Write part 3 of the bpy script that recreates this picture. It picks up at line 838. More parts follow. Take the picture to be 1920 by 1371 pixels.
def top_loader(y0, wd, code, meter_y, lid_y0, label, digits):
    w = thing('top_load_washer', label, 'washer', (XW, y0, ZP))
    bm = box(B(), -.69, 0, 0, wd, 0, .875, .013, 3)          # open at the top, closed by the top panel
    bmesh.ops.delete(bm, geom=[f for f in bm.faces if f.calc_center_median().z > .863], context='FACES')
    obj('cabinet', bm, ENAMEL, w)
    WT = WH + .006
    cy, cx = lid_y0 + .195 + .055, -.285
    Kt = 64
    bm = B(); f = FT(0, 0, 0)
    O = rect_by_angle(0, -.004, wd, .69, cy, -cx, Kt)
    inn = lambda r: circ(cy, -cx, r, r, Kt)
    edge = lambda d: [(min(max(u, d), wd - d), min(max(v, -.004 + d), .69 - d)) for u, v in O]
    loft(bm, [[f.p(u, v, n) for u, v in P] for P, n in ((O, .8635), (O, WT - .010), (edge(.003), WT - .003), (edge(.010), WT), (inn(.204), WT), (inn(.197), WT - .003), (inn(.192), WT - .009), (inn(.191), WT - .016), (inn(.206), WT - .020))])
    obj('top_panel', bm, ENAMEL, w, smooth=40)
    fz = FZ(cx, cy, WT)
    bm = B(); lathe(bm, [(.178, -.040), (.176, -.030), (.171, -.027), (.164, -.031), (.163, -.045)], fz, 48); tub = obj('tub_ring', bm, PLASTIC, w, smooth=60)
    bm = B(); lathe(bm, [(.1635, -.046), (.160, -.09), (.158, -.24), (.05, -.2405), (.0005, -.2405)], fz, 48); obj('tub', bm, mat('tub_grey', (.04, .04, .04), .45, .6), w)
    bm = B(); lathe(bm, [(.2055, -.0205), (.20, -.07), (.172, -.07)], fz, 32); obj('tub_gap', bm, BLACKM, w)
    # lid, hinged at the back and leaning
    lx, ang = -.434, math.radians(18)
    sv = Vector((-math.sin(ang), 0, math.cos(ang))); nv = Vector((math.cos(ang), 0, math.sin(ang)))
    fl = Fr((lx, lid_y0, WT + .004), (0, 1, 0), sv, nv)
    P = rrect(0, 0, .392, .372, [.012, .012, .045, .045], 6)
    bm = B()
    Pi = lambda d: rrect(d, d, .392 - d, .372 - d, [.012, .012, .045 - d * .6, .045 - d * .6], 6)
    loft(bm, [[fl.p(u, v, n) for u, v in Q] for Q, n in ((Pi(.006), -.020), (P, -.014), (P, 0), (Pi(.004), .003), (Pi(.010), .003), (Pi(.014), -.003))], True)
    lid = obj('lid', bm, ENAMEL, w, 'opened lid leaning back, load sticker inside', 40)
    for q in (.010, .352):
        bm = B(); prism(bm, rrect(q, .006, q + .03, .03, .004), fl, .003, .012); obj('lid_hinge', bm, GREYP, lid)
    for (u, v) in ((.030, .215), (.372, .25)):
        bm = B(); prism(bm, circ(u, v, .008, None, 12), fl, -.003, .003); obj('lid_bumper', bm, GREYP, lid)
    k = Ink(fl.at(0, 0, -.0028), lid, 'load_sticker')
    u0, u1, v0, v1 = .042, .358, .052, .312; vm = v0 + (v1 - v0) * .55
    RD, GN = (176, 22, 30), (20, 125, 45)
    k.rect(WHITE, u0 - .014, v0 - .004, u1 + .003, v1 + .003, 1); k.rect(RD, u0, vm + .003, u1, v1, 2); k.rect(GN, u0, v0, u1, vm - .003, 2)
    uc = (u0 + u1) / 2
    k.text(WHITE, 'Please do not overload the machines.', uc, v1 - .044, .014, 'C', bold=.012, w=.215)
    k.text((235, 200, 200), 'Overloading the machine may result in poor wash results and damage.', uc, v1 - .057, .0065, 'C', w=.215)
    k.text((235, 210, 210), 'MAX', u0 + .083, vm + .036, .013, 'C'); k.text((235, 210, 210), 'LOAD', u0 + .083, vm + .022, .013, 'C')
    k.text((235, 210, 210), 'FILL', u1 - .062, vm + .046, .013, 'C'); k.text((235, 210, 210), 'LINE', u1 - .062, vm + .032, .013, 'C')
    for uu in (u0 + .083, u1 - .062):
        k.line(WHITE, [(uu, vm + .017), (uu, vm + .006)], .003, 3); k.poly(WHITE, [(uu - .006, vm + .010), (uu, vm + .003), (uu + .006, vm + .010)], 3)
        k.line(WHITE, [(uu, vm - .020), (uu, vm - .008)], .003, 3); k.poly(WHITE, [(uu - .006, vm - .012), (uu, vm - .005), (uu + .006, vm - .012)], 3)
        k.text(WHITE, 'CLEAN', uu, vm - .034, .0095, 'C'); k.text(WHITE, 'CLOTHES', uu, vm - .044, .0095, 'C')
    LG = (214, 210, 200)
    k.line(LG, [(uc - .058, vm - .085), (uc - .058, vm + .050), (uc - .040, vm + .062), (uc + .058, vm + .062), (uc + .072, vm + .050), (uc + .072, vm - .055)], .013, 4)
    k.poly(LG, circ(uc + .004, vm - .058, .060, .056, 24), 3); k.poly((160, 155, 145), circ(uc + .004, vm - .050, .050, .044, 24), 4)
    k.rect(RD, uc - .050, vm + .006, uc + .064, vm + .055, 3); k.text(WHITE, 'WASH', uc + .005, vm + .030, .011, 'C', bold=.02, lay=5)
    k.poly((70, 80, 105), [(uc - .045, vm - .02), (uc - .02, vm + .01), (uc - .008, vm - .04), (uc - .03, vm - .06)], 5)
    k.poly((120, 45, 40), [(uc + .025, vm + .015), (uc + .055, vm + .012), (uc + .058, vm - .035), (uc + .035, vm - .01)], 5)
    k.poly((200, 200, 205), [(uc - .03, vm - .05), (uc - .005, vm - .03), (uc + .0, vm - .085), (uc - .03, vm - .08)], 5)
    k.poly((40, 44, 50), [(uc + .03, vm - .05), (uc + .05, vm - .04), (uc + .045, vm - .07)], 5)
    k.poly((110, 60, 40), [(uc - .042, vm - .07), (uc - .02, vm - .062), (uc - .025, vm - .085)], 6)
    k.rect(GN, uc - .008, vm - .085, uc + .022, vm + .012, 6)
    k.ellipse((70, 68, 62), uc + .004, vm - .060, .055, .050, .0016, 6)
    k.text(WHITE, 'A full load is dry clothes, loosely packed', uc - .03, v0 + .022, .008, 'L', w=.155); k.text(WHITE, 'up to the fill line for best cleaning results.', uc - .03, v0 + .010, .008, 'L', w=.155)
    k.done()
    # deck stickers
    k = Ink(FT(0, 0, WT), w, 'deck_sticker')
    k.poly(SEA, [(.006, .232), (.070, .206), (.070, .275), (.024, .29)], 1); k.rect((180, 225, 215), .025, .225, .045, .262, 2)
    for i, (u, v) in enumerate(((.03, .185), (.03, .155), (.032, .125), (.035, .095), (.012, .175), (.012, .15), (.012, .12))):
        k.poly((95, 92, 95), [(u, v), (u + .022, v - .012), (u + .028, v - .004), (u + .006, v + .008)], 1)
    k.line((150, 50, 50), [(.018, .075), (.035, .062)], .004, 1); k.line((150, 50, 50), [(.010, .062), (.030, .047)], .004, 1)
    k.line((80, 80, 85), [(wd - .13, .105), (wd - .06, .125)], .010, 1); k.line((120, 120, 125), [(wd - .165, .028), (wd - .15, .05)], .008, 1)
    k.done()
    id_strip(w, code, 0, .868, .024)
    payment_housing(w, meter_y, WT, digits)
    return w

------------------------

Objective — Return all of the data precisely as it appears.

Answer to this problem —
Write part 3 of the bpy script that recreates this picture. It picks up at line 838. More parts follow. Take the picture to be 1920 by 1371 pixels.
def top_loader(y0, wd, code, meter_y, lid_y0, label, digits):
    w = thing('top_load_washer', label, 'washer', (XW, y0, ZP))
    bm = box(B(), -.69, 0, 0, wd, 0, .875, .013, 3)          # open at the top, closed by the top panel
    bmesh.ops.delete(bm, geom=[f for f in bm.faces if f.calc_center_median().z > .863], context='FACES')
    obj('cabinet', bm, ENAMEL, w)
    WT = WH + .006
    cy, cx = lid_y0 + .195 + .055, -.285
    Kt = 64
    bm = B(); f = FT(0, 0, 0)
    O = rect_by_angle(0, -.004, wd, .69, cy, -cx, Kt)
    inn = lambda r: circ(cy, -cx, r, r, Kt)
    edge = lambda d: [(min(max(u, d), wd - d), min(max(v, -.004 + d), .69 - d)) for u, v in O]
    loft(bm, [[f.p(u, v, n) for u, v in P] for P, n in ((O, .8635), (O, WT - .010), (edge(.003), WT - .003), (edge(.010), WT), (inn(.204), WT), (inn(.197), WT - .003), (inn(.192), WT - .009), (inn(.191), WT - .016), (inn(.206), WT - .020))])
    obj('top_panel', bm, ENAMEL, w, smooth=40)
    fz = FZ(cx, cy, WT)
    bm = B(); lathe(bm, [(.178, -.040), (.176, -.030), (.171, -.027), (.164, -.031), (.163, -.045)], fz, 48); tub = obj('tub_ring', bm, PLASTIC, w, smooth=60)
    bm = B(); lathe(bm, [(.1635, -.046), (.160, -.09), (.158, -.24), (.05, -.2405), (.0005, -.2405)], fz, 48); obj('tub', bm, mat('tub_grey', (.04, .04, .04), .45, .6), w)
    bm = B(); lathe(bm, [(.2055, -.0205), (.20, -.07), (.172, -.07)], fz, 32); obj('tub_gap', bm, BLACKM, w)
    # lid, hinged at the back and leaning
    lx, ang = -.434, math.radians(18)
    sv = Vector((-math.sin(ang), 0, math.cos(ang))); nv = Vector((math.cos(ang), 0, math.sin(ang)))
    fl = Fr((lx, lid_y0, WT + .004), (0, 1, 0), sv, nv)
    P = rrect(0, 0, .392, .372, [.012, .012, .045, .045], 6)
    bm = B()
    Pi = lambda d: rrect(d, d, .392 - d, .372 - d, [.012, .012, .045 - d * .6, .045 - d * .6], 6)
    loft(bm, [[fl.p(u, v, n) for u, v in Q] for Q, n in ((Pi(.006), -.020), (P, -.014), (P, 0), (Pi(.004), .003), (Pi(.010), .003), (Pi(.014), -.003))], True)
    lid = obj('lid', bm, ENAMEL, w, 'opened lid leaning back, load sticker inside', 40)
    for q in (.010, .352):
        bm = B(); prism(bm, rrect(q, .006, q + .03, .03, .004), fl, .003, .012); obj('lid_hinge', bm, GREYP, lid)
    for (u, v) in ((.030, .215), (.372, .25)):
        bm = B(); prism(bm, circ(u, v, .008, None, 12), fl, -.003, .003); obj('lid_bumper', bm, GREYP, lid)
    k = Ink(fl.at(0, 0, -.0028), lid, 'load_sticker')
    u0, u1, v0, v1 = .042, .358, .052, .312; vm = v0 + (v1 - v0) * .55
    RD, GN = (176, 22, 30), (20, 125, 45)
    k.rect(WHITE, u0 - .014, v0 - .004, u1 + .003, v1 + .003, 1); k.rect(RD, u0, vm + .003, u1, v1, 2); k.rect(GN, u0, v0, u1, vm - .003, 2)
    uc = (u0 + u1) / 2
    k.text(WHITE, 'Please do not overload the machines.', uc, v1 - .044, .014, 'C', bold=.012, w=.215)
    k.text((235, 200, 200), 'Overloading the machine may result in poor wash results and damage.', uc, v1 - .057, .0065, 'C', w=.215)
    k.text((235, 210, 210), 'MAX', u0 + .083, vm + .036, .013, 'C'); k.text((235, 210, 210), 'LOAD', u0 + .083, vm + .022, .013, 'C')
    k.text((235, 210, 210), 'FILL', u1 - .062, vm + .046, .013, 'C'); k.text((235, 210, 210), 'LINE', u1 - .062, vm + .032, .013, 'C')
    for uu in (u0 + .083, u1 - .062):
        k.line(WHITE, [(uu, vm + .017), (uu, vm + .006)], .003, 3); k.poly(WHITE, [(uu - .006, vm + .010), (uu, vm + .003), (uu + .006, vm + .010)], 3)
        k.line(WHITE, [(uu, vm - .020), (uu, vm - .008)], .003, 3); k.poly(WHITE, [(uu - .006, vm - .012), (uu, vm - .005), (uu + .006, vm - .012)], 3)
        k.text(WHITE, 'CLEAN', uu, vm - .034, .0095, 'C'); k.text(WHITE, 'CLOTHES', uu, vm - .044, .0095, 'C')
    LG = (214, 210, 200)
    k.line(LG, [(uc - .058, vm - .085), (uc - .058, vm + .050), (uc - .040, vm + .062), (uc + .058, vm + .062), (uc + .072, vm + .050), (uc + .072, vm - .055)], .013, 4)
    k.poly(LG, circ(uc + .004, vm - .058, .060, .056, 24), 3); k.poly((160, 155, 145), circ(uc + .004, vm - .050, .050, .044, 24), 4)
    k.rect(RD, uc - .050, vm + .006, uc + .064, vm + .055, 3); k.text(WHITE, 'WASH', uc + .005, vm + .030, .011, 'C', bold=.02, lay=5)
    k.poly((70, 80, 105), [(uc - .045, vm - .02), (uc - .02, vm + .01), (uc - .008, vm - .04), (uc - .03, vm - .06)], 5)
    k.poly((120, 45, 40), [(uc + .025, vm + .015), (uc + .055, vm + .012), (uc + .058, vm - .035), (uc + .035, vm - .01)], 5)
    k.poly((200, 200, 205), [(uc - .03, vm - .05), (uc - .005, vm - .03), (uc + .0, vm - .085), (uc - .03, vm - .08)], 5)
    k.poly((40, 44, 50), [(uc + .03, vm - .05), (uc + .05, vm - .04), (uc + .045, vm - .07)], 5)
    k.poly((110, 60, 40), [(uc - .042, vm - .07), (uc - .02, vm - .062), (uc - .025, vm - .085)], 6)
    k.rect(GN, uc - .008, vm - .085, uc + .022, vm + .012, 6)
    k.ellipse((70, 68, 62), uc + .004, vm - .060, .055, .050, .0016, 6)
    k.text(WHITE, 'A full load is dry clothes, loosely packed', uc - .03, v0 + .022, .008, 'L', w=.155); k.text(WHITE, 'up to the fill line for best cleaning results.', uc - .03, v0 + .010, .008, 'L', w=.155)
    k.done()
    # deck stickers
    k = Ink(FT(0, 0, WT), w, 'deck_sticker')
    k.poly(SEA, [(.006, .232), (.070, .206), (.070, .275), (.024, .29)], 1); k.rect((180, 225, 215), .025, .225, .045, .262, 2)
    for i, (u, v) in enumerate(((.03, .185), (.03, .155), (.032, .125), (.035, .095), (.012, .175), (.012, .15), (.012, .12))):
        k.poly((95, 92, 95), [(u, v), (u + .022, v - .012), (u + .028, v - .004), (u + .006, v + .008)], 1)
    k.line((150, 50, 50), [(.018, .075), (.035, .062)], .004, 1); k.line((150, 50, 50), [(.010, .062), (.030, .047)], .004, 1)
    k.line((80, 80, 85), [(wd - .13, .105), (wd - .06, .125)], .010, 1); k.line((120, 120, 125), [(wd - .165, .028), (wd - .15, .05)], .008, 1)
    k.done()
    id_strip(w, code, 0, .868, .024)
    payment_housing(w, meter_y, WT, digits)
    return w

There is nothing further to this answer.